Let Sungai Besar and Kuala Kangsar by-elections be the last battles for the politics of race and the opening salvoes for the battle for the new politics of good governance, democracy and nation-building
The two Sungai Besar and Kuala Kangsar by-election results on Saturday have given rise to ecstasy and euphoria on the one hand and gloom and doom on the other.
The Prime Minister, Datuk Seri Najib was so elated by the twin by-election results that he even proudly embraced Tun Mahathir’s description of him in Jerlun two days earlier and proclaimed that “Idi Amin of Malaysia is more popular” than Malaysia’s former longest-serving Prime Minister.
UMNO/Barisan Nasional leaders celebrated the “return” of the Chinese voters to Barisan Nasional and there is talk of an earlier 14th General Elections next year although it was scheduled for 2018.
UMNO/BN virtually proclaimed a new political dawn with the mythical “skyrocketing” majorities in two by-elections – 9,191 votes in Kuala Kangsar and 6,969 votes in Sungai Besar.
But as the former Batu Kawan Umno vice chief Khairuddin Abu Hassan has rightly pointed out, BN’s majority was not that big once all the votes for the opposition were taken into account.
If the Amanah and PAS votes are combined, BN’s majority is reduced to 2,086 in Kuala Kangsar or 8.73% of the total votes cast and 2,289 in Sungai Besi or 7.31 per cent.
Is it possible to turn the by-election tide for Barisan Nasional in these two constituencies in the 14th General election whether next year or 2018?
The Ijok by-election in Selangor on 28th April 2007, less than year before the 12th General Elections in March 2008, would answer in the positive.
In the Ijok by-election, the BN candidate, K. Parthiban, won with a majority of 1,850 votes – more than the 1,649-vote Barisan Nasioanal majority in 2004 General Election. Parthiban secured 5,884 votes while Keadilan’s Abdul Khalid Ibrahim got 4,034 votes.
In the March 8, 2008 General Election some ten months later, Khalid converted his by-election defeat by 1,850-vote majority into victory with a majority of 1,920 votes, polling 7,196 votes against the Barisan Nasional’s candidate, Mohd Sayuti Said who polled 5,276 votes.
The challenge for Pakatan Harapan is how to do an “Ijok” in the Sungai Besar and Kuala Kangsar parliamentary constituencies in the 14th General Election.
With the Ijok example, there should be no need for any hand-wringing or prognosis of gloom and doom for the Pakatan Harapan in the next general election.
While local development issues are influential in affecting voting trends during by-elections, national issues of good governance, democracy, justice and nation-building are not irrelevant or topics like Najib’s RM55 billion 1MDB and RM4.2 billion twin global scandals, GST, abuses of power and human rights violations like the National Security Council (NSC) Act would have reached their “saturation point” and have no more “value-added” role in influencing voters, particularly in by-elections.
I had said on the by-election Polling Day on Saturday that UMNO/BN victories in Kuala Kangsar and Sungai Besar would cause no surprises as these had been UMNO/BN strongholds for six decades – with Malaysian politics and governance seeing “more of the same”.
But an AMANAH/Pakatan Harapan victory in Kuala Kangsar and/or Sungai Besar will be of such historic and miraculous magnitude that it will usher great political changes culminating in the 14th General Elections by 2018.
This was not to be.
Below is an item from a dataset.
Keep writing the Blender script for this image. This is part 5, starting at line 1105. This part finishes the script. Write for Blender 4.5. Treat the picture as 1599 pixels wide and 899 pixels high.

The twin Barisan Nasional by-election victories were not unexpected but the majorities were a surprise – although not as “sky-rocketing” as the Barisan Nasional leaders and propagandists would want to make them out to be.
Nevertheless, let Sungai Besar and Kuala Kangsar by-elections be the last battles for the politics of race and be the opening salvoes for the battle for the new politics of good governance, democracy and nation-building, leading to two new developments:
Firstly, for Malaysia to become a normal democratic country where voters can change the government peacefully and democratically through the ballot box like other mature democracies without inviting national catastrophes.
In the past 60 years, there has been six democratic and peaceful changes of government in the Untied Kingdom, but not a single time in Malaysia. Even Philippine and Indonesia have more democratic traditions and practices than Malaysia, as Filipinos and Indonesians can use the ballot box to change the party or political coalition in power without any national disaster or calamities.
Secondly, for Malaysians to rise above race, religion, region and even political affiliation to save Malaysia from careening towards a fractured and failed state, acquiring a new global notoriety as a kleptocracy.